En el barrio Papa Francisco de Paraná, hace dos años hay un padre que no sonríe, una madre que llora todos los días a su hijo y cuatro hermanas y hermanos que no encuentran explicación a su ausencia. Gabriel Gusmán era un joven de 20 años al que los agentes de la Policía de Entre Ríos, Diego Ibalo y Rodrigo Molina, le arrebataron la vida el 25 de septiembre de 2018.
Recordando a su hijo, a Alejandra se le llenan los ojos de lágrimas y en la boca se le dibuja una sonrisa nostálgica: «A Gabi le gustaban los animales de todo tipo: los perros, los pájaros, los caballos; le gustaba andar metido entre los chanchos. Si él hubiese tenido una granja, habría sido muy feliz. Lo extrañamos mucho. Solía despertarme con el mate para desayunar juntos. Cuando yo volvía de trabajar de noche, él me iba a esperar a la parada para que no volviera sola».
La causa judicial está estancada. En octubre del año pasado se le solicitó a Gendarmería una pericia para determinar la trayectoria del proyectil que terminó con la vida de Gabriel, como así también la distancia y ubicación del autor que provocó el disparo, pero no tenemos respuestas: hace once meses estamos esperando que se lleve a cabo este peritaje que es fundamental para poder avanzar. Cada día que pasa se vulnera toda garantía constitucional de acceso a la Justicia. Al día de hoy, ambos policías continúan prestando servicio sin siquiera haber sido llamados a indagatoria. Habiéndose vencido todo plazo razonable, en reiteradas ocasiones se instó al Ministerio Público Fiscal para que avance en dichas declaraciones, pero aún no fueron realizadas.
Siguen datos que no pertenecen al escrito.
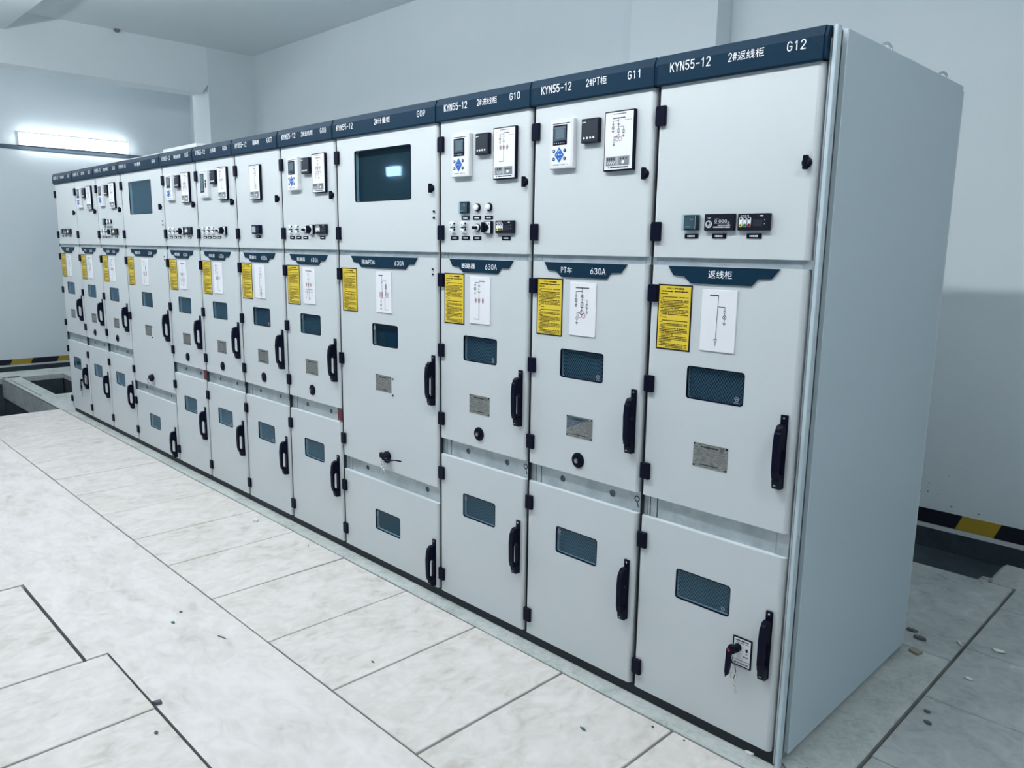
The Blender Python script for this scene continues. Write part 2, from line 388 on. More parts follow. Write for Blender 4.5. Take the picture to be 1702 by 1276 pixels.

Es por eso que los abogados y la familia solicitaron el 1° de septiembre la intervención del Comité Nacional de Prevención de la Tortura.
Como si todo eso fuera poco, Gastón, su hermano, sufrió amedrentamientos de parte de la Policía de Entre Ríos: persecución, hostigamiento, incluso un allanamiento en su domicilio. “Como madre siento un profundo dolor e impotencia ante el accionar que está teniendo la Justicia. Se invisibiliza el asesinato de mi hijo y con ese acto se avala la impunidad en el ejercicio de las Fuerzas de Seguridad, que deberían estar al servicio de protegernos y no al contrario. A dos años de su pérdida, abrigo un dolor que atraviesa mi alma y que se acrecienta aún más al no poder llorarlo en paz”, dice desgarradoramente Alejandra, al mismo tiempo que nos reafirma que el camino, ayer, hoy y siempre, es el de la memoria, la verdad y la justicia.
Con la garganta anudada de tanta impotencia, gritamos y gritaremos que no queremos más asesinatos por ninguna bala policial.